■ What you need to do
Look for the string "scene" in the lines and copy each line that has it.

— Start Exercise input —

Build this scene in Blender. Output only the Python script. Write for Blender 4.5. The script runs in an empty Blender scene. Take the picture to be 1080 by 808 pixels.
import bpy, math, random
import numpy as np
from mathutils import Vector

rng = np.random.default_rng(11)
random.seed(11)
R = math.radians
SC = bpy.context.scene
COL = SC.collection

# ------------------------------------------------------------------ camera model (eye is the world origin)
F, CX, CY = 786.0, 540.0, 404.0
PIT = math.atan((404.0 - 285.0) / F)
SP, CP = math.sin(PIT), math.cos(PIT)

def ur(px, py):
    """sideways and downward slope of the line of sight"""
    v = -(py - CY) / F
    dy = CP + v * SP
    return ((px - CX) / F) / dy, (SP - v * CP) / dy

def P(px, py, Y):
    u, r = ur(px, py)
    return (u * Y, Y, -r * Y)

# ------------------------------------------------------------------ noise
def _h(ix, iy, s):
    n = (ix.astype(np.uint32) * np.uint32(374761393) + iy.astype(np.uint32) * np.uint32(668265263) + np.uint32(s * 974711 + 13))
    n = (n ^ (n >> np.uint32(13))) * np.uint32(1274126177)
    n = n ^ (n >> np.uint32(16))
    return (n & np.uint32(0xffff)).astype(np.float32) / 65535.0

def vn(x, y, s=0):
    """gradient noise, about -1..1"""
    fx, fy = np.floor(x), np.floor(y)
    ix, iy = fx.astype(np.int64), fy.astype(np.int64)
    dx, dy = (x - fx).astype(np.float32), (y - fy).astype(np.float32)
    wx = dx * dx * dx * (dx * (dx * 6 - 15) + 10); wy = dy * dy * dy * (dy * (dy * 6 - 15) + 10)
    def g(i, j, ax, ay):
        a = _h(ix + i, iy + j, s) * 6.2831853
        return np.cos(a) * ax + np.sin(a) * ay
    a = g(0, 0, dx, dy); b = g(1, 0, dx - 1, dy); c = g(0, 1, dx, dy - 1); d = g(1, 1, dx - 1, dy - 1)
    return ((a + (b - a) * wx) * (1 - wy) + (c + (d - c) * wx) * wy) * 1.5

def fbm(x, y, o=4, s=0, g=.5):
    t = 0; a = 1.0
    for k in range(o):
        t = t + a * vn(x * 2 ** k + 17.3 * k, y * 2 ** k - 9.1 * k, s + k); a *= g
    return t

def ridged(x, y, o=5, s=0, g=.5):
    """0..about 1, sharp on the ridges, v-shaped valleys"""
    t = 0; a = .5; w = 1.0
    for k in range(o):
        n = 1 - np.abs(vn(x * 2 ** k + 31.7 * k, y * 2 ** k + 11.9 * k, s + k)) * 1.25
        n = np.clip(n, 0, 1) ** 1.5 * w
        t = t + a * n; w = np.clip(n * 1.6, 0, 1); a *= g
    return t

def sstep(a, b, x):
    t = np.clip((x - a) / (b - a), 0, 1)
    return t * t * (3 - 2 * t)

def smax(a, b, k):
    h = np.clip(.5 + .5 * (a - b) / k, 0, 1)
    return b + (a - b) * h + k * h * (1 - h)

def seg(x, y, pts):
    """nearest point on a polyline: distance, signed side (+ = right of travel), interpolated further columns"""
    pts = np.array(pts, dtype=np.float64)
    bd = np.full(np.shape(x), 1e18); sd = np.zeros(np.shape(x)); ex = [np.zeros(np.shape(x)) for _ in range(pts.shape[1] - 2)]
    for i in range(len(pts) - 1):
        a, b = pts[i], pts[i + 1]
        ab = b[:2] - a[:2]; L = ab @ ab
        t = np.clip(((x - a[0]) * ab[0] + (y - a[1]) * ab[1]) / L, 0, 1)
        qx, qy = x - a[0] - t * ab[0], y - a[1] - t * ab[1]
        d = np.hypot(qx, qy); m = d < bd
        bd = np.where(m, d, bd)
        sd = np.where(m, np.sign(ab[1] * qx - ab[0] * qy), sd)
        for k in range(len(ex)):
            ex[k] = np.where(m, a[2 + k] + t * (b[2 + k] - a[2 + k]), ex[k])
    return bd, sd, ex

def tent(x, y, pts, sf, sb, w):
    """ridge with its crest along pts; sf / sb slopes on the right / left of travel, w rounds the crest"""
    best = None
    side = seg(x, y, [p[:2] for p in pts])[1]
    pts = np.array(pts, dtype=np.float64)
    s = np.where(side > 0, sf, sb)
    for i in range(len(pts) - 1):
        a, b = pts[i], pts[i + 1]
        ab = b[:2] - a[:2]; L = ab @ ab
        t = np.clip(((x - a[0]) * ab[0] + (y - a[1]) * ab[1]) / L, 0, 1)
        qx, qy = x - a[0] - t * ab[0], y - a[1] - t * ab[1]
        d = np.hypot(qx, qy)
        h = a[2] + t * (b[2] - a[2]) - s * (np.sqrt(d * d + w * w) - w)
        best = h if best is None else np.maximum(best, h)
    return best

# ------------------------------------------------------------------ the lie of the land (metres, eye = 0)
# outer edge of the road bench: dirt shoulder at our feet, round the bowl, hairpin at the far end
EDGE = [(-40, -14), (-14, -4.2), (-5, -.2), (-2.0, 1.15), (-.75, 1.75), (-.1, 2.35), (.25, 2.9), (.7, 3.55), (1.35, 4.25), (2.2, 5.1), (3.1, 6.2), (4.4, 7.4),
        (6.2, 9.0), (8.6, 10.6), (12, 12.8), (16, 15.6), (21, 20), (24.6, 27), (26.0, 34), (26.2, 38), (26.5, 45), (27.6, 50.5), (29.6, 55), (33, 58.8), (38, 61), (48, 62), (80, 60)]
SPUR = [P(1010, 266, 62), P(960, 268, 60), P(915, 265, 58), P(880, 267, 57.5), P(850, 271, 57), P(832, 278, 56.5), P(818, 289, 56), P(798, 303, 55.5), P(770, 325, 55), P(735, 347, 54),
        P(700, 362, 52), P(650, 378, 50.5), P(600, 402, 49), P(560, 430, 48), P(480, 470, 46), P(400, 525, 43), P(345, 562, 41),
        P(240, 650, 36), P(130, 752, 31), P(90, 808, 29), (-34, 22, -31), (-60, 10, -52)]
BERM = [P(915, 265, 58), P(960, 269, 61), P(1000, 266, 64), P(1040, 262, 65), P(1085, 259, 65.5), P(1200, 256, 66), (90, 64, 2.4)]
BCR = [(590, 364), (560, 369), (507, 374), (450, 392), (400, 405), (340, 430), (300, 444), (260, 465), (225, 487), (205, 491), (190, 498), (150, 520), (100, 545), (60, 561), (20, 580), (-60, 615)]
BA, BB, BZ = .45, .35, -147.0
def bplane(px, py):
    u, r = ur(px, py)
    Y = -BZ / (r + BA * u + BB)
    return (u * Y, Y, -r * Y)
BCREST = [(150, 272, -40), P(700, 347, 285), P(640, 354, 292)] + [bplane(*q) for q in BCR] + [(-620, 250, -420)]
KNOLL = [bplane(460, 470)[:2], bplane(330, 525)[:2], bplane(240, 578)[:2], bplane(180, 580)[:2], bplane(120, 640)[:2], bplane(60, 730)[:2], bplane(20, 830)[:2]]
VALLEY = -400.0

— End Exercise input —
— Start Exercise input —

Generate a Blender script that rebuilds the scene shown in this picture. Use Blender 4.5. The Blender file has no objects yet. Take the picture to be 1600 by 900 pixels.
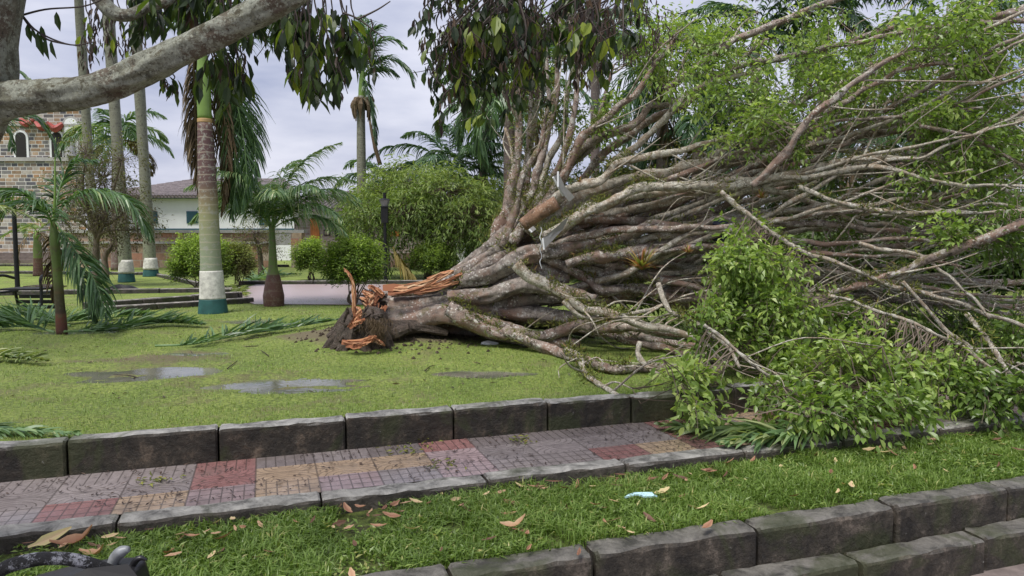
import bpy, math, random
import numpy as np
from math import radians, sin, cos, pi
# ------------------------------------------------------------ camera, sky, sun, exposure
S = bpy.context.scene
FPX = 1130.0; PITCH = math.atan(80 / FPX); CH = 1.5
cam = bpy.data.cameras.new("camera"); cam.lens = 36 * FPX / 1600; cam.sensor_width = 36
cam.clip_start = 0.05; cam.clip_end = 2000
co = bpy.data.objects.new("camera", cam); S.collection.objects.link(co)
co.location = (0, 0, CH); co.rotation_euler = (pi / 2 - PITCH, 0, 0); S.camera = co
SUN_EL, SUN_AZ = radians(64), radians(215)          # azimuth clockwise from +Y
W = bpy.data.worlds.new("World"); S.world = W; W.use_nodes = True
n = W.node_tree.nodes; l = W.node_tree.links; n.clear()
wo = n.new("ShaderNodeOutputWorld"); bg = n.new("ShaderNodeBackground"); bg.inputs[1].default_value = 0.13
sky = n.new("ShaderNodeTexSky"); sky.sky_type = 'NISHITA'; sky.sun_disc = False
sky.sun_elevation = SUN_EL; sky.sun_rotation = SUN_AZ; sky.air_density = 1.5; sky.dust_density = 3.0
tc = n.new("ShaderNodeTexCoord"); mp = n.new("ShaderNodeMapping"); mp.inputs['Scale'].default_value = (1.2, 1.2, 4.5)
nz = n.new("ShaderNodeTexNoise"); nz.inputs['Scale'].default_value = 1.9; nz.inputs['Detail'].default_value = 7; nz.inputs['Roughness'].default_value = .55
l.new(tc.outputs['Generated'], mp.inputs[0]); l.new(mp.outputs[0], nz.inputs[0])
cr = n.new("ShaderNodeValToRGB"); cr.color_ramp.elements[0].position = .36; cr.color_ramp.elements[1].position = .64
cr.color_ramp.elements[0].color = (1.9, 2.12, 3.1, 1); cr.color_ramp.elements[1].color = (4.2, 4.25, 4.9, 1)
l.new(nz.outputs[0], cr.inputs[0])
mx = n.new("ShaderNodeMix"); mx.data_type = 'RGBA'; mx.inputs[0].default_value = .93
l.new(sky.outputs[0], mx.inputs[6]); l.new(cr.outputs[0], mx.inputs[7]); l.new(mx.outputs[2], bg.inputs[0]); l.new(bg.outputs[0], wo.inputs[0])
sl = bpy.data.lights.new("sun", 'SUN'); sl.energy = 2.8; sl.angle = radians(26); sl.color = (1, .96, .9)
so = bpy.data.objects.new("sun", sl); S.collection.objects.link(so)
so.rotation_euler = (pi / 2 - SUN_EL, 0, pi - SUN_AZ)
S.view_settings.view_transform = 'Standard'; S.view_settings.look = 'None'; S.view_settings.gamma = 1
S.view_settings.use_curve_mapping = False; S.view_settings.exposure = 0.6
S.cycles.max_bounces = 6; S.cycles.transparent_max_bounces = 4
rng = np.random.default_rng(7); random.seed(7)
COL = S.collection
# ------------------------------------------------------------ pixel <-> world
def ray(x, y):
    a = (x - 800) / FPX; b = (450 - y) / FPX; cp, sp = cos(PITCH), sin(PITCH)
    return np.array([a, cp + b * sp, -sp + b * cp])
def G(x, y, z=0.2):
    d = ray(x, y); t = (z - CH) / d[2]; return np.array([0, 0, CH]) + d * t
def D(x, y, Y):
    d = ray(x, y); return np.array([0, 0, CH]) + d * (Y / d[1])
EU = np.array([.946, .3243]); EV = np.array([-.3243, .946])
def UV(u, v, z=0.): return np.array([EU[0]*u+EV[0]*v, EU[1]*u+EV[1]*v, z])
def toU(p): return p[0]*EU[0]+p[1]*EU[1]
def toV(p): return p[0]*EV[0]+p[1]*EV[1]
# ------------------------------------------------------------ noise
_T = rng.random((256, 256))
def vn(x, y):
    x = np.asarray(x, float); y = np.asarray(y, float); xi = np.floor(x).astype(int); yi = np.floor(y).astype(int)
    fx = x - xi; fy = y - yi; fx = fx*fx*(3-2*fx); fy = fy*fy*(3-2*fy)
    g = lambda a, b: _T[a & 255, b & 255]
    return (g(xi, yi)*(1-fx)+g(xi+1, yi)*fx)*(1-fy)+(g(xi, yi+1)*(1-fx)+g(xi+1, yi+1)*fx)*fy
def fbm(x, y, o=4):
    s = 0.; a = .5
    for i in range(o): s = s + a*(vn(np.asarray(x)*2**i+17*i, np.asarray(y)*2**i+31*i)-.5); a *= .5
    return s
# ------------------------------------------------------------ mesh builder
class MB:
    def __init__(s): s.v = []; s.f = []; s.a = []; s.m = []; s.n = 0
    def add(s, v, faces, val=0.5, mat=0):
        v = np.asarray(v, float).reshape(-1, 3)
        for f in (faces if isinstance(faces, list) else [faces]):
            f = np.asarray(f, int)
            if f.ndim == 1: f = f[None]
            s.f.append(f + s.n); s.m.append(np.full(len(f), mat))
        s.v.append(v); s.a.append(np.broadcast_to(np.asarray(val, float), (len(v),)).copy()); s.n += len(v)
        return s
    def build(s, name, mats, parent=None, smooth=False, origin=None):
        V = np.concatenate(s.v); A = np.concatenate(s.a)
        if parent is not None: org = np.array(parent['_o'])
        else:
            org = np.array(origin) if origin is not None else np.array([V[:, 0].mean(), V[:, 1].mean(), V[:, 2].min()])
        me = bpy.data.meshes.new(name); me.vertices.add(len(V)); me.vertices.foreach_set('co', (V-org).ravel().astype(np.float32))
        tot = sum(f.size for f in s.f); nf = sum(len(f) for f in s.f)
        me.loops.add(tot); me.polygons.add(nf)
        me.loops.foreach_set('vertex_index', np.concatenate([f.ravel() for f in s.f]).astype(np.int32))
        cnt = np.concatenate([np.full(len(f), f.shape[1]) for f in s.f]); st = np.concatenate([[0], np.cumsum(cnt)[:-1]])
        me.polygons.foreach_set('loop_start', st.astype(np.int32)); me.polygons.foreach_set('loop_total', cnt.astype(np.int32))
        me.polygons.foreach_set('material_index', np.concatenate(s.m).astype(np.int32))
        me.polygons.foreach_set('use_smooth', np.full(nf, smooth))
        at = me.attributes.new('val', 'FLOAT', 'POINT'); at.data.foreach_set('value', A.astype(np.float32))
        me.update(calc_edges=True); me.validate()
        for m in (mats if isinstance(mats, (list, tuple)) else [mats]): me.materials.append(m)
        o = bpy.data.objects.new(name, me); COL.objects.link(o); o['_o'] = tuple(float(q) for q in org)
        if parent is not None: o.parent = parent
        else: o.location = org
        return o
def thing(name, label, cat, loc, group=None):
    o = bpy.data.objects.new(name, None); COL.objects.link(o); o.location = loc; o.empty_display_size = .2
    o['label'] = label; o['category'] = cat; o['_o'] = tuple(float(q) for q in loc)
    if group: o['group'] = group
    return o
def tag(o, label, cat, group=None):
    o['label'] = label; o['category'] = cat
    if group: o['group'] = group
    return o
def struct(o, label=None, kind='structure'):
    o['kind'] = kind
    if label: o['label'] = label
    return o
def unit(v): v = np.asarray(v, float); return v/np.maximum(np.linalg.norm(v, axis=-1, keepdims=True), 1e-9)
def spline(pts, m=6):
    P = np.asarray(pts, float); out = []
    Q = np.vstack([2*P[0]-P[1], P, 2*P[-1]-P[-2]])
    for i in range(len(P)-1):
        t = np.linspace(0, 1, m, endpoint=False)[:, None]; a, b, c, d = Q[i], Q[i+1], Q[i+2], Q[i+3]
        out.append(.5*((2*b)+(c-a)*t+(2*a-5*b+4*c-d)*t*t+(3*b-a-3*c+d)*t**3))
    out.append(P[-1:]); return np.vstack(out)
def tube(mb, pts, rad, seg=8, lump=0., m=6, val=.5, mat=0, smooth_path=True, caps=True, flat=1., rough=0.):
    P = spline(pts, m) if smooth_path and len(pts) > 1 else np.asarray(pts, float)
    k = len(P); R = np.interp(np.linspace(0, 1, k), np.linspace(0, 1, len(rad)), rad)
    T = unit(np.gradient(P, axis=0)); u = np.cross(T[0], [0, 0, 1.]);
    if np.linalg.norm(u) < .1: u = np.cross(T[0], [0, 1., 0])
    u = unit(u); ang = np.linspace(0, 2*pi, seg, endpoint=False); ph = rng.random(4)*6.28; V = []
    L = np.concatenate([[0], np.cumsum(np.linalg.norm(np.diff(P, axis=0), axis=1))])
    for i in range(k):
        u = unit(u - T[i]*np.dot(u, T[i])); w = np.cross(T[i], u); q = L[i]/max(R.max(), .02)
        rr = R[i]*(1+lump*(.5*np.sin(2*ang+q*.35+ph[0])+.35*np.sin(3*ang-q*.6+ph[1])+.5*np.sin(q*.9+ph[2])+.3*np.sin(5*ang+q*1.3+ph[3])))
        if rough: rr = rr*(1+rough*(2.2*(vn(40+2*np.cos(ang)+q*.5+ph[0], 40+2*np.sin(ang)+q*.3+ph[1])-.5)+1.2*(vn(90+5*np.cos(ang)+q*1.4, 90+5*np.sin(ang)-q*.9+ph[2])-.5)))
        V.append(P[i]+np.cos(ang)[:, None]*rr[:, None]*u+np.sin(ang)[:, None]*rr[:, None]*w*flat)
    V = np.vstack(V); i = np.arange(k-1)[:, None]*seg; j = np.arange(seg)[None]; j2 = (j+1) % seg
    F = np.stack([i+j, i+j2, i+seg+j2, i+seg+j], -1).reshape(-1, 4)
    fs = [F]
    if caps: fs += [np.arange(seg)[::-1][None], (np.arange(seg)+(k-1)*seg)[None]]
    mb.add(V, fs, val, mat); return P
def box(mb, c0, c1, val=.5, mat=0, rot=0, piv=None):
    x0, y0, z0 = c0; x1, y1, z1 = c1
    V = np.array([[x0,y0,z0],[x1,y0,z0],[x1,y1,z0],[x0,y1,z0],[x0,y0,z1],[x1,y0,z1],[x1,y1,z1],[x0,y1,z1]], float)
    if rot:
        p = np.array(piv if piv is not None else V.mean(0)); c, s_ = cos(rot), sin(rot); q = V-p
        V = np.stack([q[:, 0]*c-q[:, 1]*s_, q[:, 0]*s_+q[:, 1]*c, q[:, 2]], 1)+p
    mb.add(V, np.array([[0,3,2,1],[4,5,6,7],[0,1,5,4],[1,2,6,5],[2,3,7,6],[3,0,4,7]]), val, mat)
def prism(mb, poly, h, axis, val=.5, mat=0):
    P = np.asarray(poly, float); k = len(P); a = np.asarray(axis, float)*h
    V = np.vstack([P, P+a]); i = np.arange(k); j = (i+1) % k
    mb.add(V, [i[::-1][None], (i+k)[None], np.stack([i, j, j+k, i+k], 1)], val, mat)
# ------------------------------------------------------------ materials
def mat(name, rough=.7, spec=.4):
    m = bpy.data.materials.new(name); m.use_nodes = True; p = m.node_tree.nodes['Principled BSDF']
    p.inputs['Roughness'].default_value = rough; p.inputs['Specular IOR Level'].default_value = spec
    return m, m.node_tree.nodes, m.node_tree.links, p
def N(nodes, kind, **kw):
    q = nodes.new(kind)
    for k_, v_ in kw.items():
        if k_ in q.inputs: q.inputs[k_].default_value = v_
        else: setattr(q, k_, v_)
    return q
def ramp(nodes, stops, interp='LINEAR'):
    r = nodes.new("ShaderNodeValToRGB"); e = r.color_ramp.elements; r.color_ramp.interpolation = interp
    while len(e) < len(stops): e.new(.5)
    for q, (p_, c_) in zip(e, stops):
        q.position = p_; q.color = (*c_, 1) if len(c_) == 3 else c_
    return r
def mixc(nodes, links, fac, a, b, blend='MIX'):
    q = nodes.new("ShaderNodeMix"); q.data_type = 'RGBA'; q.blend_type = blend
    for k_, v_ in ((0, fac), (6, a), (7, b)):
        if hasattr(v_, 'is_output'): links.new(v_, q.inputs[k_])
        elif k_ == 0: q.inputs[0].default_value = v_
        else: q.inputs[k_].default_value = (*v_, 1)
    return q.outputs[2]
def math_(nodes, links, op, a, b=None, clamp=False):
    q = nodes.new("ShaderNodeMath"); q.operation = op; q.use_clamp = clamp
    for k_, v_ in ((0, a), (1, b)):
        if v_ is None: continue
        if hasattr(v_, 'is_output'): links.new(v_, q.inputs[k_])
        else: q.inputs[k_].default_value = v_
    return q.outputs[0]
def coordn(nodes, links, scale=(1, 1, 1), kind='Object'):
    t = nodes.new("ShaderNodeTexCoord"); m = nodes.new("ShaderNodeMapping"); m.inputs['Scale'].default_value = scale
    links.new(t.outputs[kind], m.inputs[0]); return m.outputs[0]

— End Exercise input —

■ Task answer
Build this scene in Blender. Output only the Python script. Write for Blender 4.5. The script runs in an empty Blender scene. Take the picture to be 1080 by 808 pixels.
SC = bpy.context.scene
Generate a Blender script that rebuilds the scene shown in this picture. Use Blender 4.5. The Blender file has no objects yet. Take the picture to be 1600 by 900 pixels.
S = bpy.context.scene